EXERCISE GOAL: Leave out the pictures and copy everything else in the entries exactly.

DATA SUPPLIED:
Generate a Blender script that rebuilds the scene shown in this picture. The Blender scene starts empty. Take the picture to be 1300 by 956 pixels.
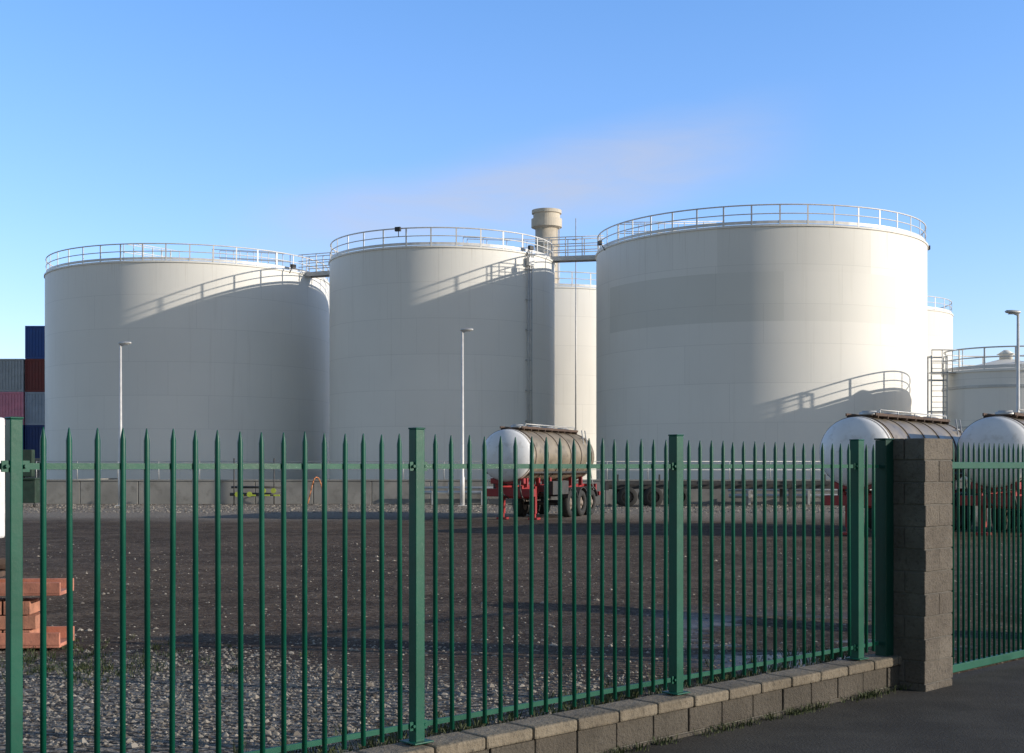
import bpy, math, random
from mathutils import Vector, Matrix
random.seed(7)
scene=bpy.context.scene
F=1640.0; EYE=1.95
def PX(x,Z): return (x-650)/F*Z
# ------------------------------------------------------------ materials
def new_mat(name):
    m=bpy.data.materials.new(name); m.use_nodes=True
    nt=m.node_tree; b=nt.nodes['Principled BSDF']; return m,nt,b
class NB:
    def __init__(s,nt): s.nt=nt
    def n(s,t,**k):
        x=s.nt.nodes.new(t)
        for a,b in k.items(): setattr(x,a,b)
        return x
    def put(s,sock,v):
        if isinstance(v,(int,float,tuple,list)): sock.default_value=v
        else: s.nt.links.new(v,sock)
    def m(s,op,a,b=None,c=None,clamp=False):
        x=s.n('ShaderNodeMath',operation=op); x.use_clamp=clamp
        s.put(x.inputs[0],a)
        if b is not None: s.put(x.inputs[1],b)
        if c is not None: s.put(x.inputs[2],c)
        return x.outputs[0]
    def noise(s,vec,scale,detail=3,rough=.55,dist=0):
        x=s.n('ShaderNodeTexNoise'); x.inputs['Scale'].default_value=scale
        x.inputs['Detail'].default_value=detail; x.inputs['Roughness'].default_value=rough
        x.inputs['Distortion'].default_value=dist
        if vec is not None: s.nt.links.new(vec,x.inputs['Vector'])
        return x.outputs['Fac']
    def mix(s,f,a,b,blend='MIX'):
        x=s.n('ShaderNodeMix',data_type='RGBA',blend_type=blend)
        s.put(x.inputs[0],f); s.put(x.inputs[6],a); s.put(x.inputs[7],b); return x.outputs[2]
    def ss(s,v,a,b,lo=0.,hi=1.):
        x=s.n('ShaderNodeMapRange',interpolation_type='SMOOTHSTEP')
        s.put(x.inputs[0],v); x.inputs[1].default_value=a; x.inputs[2].default_value=b
        x.inputs[3].default_value=lo; x.inputs[4].default_value=hi; return x.outputs[0]
    def mapping(s,vec,scale=(1,1,1),rot=0):
        x=s.n('ShaderNodeMapping'); s.nt.links.new(vec,x.inputs[0]); x.inputs['Scale'].default_value=scale
        x.inputs['Rotation'].default_value=(0,0,rot)
        return x.outputs[0]
    def coord(s): return s.n('ShaderNodeTexCoord').outputs['Object']
    def bump(s,h,strength,dist,bsdf):
        x=s.n('ShaderNodeBump'); x.inputs['Strength'].default_value=strength; x.inputs['Distance'].default_value=dist
        s.nt.links.new(h,x.inputs['Height']); s.nt.links.new(x.outputs[0],bsdf.inputs['Normal'])
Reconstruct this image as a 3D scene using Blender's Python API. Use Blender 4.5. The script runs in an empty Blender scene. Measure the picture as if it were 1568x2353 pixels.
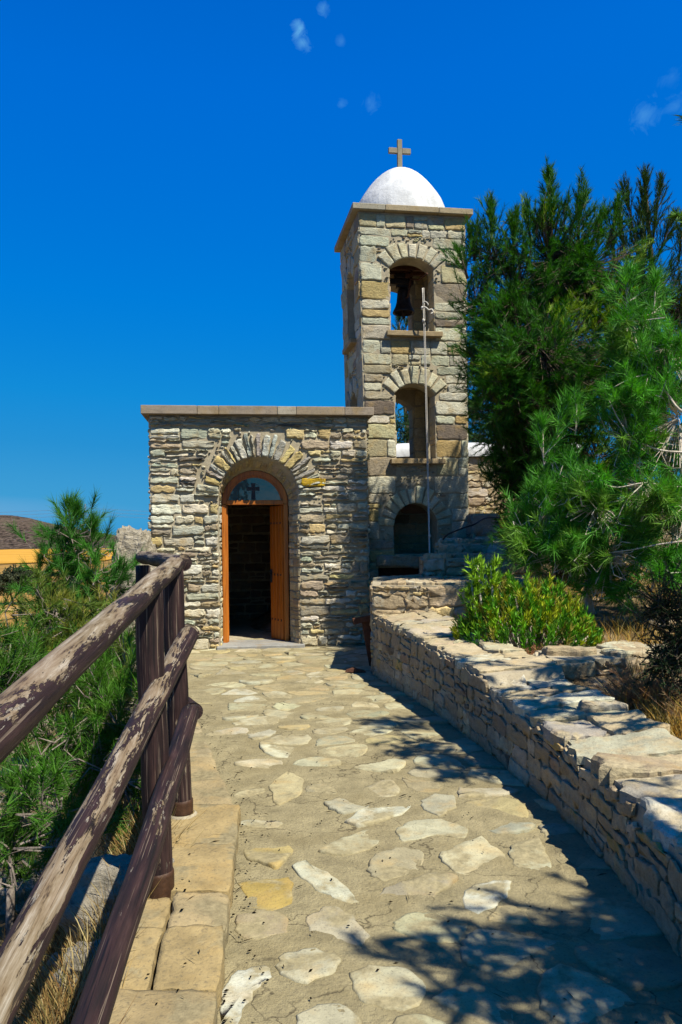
import bpy, bmesh, math, random
import numpy as np
from mathutils import Vector, Matrix, noise as mnoise

random.seed(7)
rng = np.random.default_rng(7)
SC = bpy.context.scene
COL = SC.collection
R = math.radians

# ---------------------------------------------------------------- camera model
F = 1795.0            # focal length in pixels of a 1568x2353 picture
U0, V0 = 784.0, 1230.0  # optical axis
ROLL = 0.012
EYE = 1.65

def P(u, v, Y):
    dx, dy = u - U0, v - V0
    xp, yp = dx - ROLL * dy, dy + ROLL * dx
    return Vector((xp / F * Y, Y, EYE - yp / F * Y))

def G(u, v, z=0.0):
    """point of the level plane z under a pixel"""
    dx, dy = u - U0, v - V0
    yp = dy + ROLL * dx
    Y = (EYE - z) * F / yp
    return P(u, v, Y)

def smooth(a, b, x):
    t = min(1.0, max(0.0, (x - a) / (b - a)))
    return t * t * (3 - 2 * t)

def nz(x, y, z=0.0, s=1.0):
    return mnoise.noise(Vector((x * s, y * s, z * s)))

def cr(pts, n):
    """Catmull-Rom through points"""
    pts = [Vector(p) for p in pts]
    q = [pts[0] * 2 - pts[1]] + pts + [pts[-1] * 2 - pts[-2]]
    out = []
    for i in range(1, len(q) - 2):
        for k in range(n):
            t = k / n
            a, b, c, d = q[i - 1], q[i], q[i + 1], q[i + 2]
            out.append(0.5 * ((2 * b) + (c - a) * t + (2 * a - 5 * b + 4 * c - d) * t * t + (3 * b - a - 3 * c + d) * t ** 3))
    out.append(pts[-1])
    return out

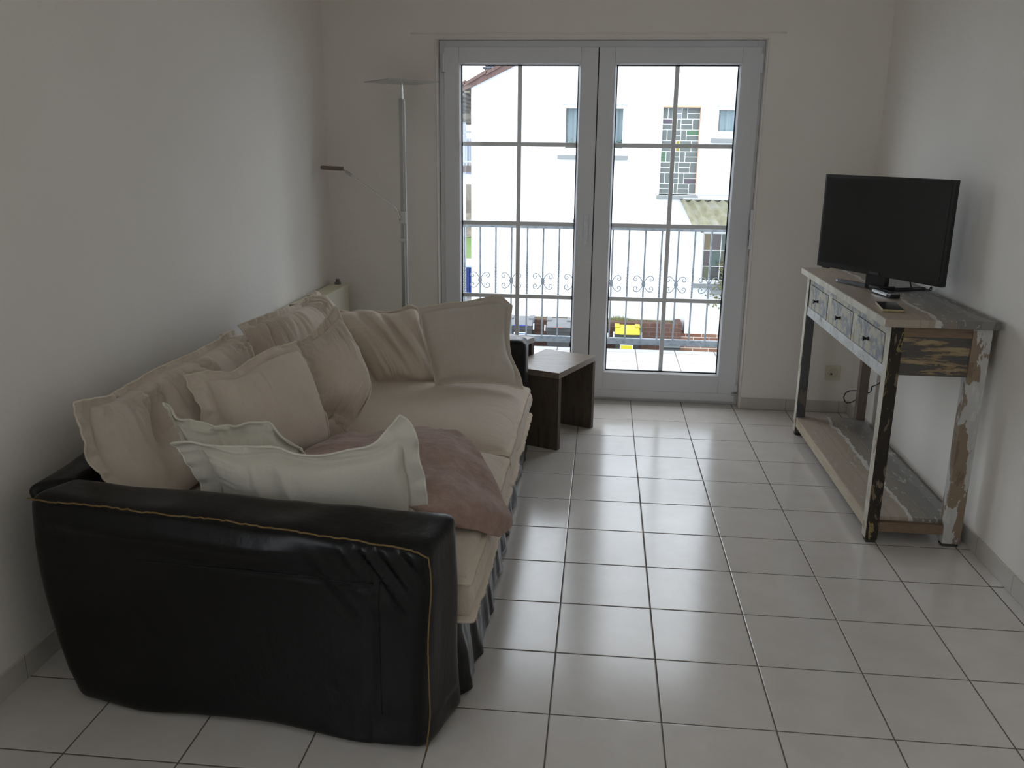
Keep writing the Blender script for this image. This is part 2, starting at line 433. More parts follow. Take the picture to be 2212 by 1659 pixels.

REPLY:
Generate a Blender script that rebuilds the scene shown in this picture. The Blender scene starts empty. Take the picture to be 1300 by 956 pixels.
import bpy, math, random
from mathutils import Vector, Matrix
random.seed(7)
scene=bpy.context.scene
F=1640.0; EYE=1.95
def PX(x,Z): return (x-650)/F*Z
# ------------------------------------------------------------ materials
def new_mat(name):
    m=bpy.data.materials.new(name); m.use_nodes=True
    nt=m.node_tree; b=nt.nodes['Principled BSDF']; return m,nt,b
class NB:
    def __init__(s,nt): s.nt=nt
    def n(s,t,**k):
        x=s.nt.nodes.new(t)
        for a,b in k.items(): setattr(x,a,b)
        return x
    def put(s,sock,v):
        if isinstance(v,(int,float,tuple,list)): sock.default_value=v
        else: s.nt.links.new(v,sock)
    def m(s,op,a,b=None,c=None,clamp=False):
        x=s.n('ShaderNodeMath',operation=op); x.use_clamp=clamp
        s.put(x.inputs[0],a)
        if b is not None: s.put(x.inputs[1],b)
        if c is not None: s.put(x.inputs[2],c)
        return x.outputs[0]
    def noise(s,vec,scale,detail=3,rough=.55,dist=0):
        x=s.n('ShaderNodeTexNoise'); x.inputs['Scale'].default_value=scale
        x.inputs['Detail'].default_value=detail; x.inputs['Roughness'].default_value=rough
        x.inputs['Distortion'].default_value=dist
        if vec is not None: s.nt.links.new(vec,x.inputs['Vector'])
        return x.outputs['Fac']
    def mix(s,f,a,b,blend='MIX'):
        x=s.n('ShaderNodeMix',data_type='RGBA',blend_type=blend)
        s.put(x.inputs[0],f); s.put(x.inputs[6],a); s.put(x.inputs[7],b); return x.outputs[2]
    def ss(s,v,a,b,lo=0.,hi=1.):
        x=s.n('ShaderNodeMapRange',interpolation_type='SMOOTHSTEP')
        s.put(x.inputs[0],v); x.inputs[1].default_value=a; x.inputs[2].default_value=b
        x.inputs[3].default_value=lo; x.inputs[4].default_value=hi; return x.outputs[0]
    def mapping(s,vec,scale=(1,1,1),rot=0):
        x=s.n('ShaderNodeMapping'); s.nt.links.new(vec,x.inputs[0]); x.inputs['Scale'].default_value=scale
        x.inputs['Rotation'].default_value=(0,0,rot)
        return x.outputs[0]
    def coord(s): return s.n('ShaderNodeTexCoord').outputs['Object']
    def bump(s,h,strength,dist,bsdf):
        x=s.n('ShaderNodeBump'); x.inputs['Strength'].default_value=strength; x.inputs['Distance'].default_value=dist
        s.nt.links.new(h,x.inputs['Height']); s.nt.links.new(x.outputs[0],bsdf.inputs['Normal'])
Reconstruct this image as a 3D scene using Blender's Python API. Use Blender 4.5. The script runs in an empty Blender scene. Measure the picture as if it were 1568x2353 pixels.
import bpy, bmesh, math, random
import numpy as np
from mathutils import Vector, Matrix, noise as mnoise

random.seed(7)
rng = np.random.default_rng(7)
SC = bpy.context.scene
COL = SC.collection
R = math.radians

# ---------------------------------------------------------------- camera model
F = 1795.0            # focal length in pixels of a 1568x2353 picture
U0, V0 = 784.0, 1230.0  # optical axis
ROLL = 0.012
EYE = 1.65

def P(u, v, Y):
    dx, dy = u - U0, v - V0
    xp, yp = dx - ROLL * dy, dy + ROLL * dx
    return Vector((xp / F * Y, Y, EYE - yp / F * Y))

def G(u, v, z=0.0):
    """point of the level plane z under a pixel"""
    dx, dy = u - U0, v - V0
    yp = dy + ROLL * dx
    Y = (EYE - z) * F / yp
    return P(u, v, Y)

def smooth(a, b, x):
    t = min(1.0, max(0.0, (x - a) / (b - a)))
    return t * t * (3 - 2 * t)

def nz(x, y, z=0.0, s=1.0):
    return mnoise.noise(Vector((x * s, y * s, z * s)))

def cr(pts, n):
    """Catmull-Rom through points"""
    pts = [Vector(p) for p in pts]
    q = [pts[0] * 2 - pts[1]] + pts + [pts[-1] * 2 - pts[-2]]
    out = []
    for i in range(1, len(q) - 2):
        for k in range(n):
            t = k / n
            a, b, c, d = q[i - 1], q[i], q[i + 1], q[i + 2]
            out.append(0.5 * ((2 * b) + (c - a) * t + (2 * a - 5 * b + 4 * c - d) * t * t + (3 * b - a - 3 * c + d) * t ** 3))
    out.append(pts[-1])
    return out

Keep writing the Blender script for this image. This is part 2, starting at line 433. More parts follow. Take the picture to be 2212 by 1659 pixels.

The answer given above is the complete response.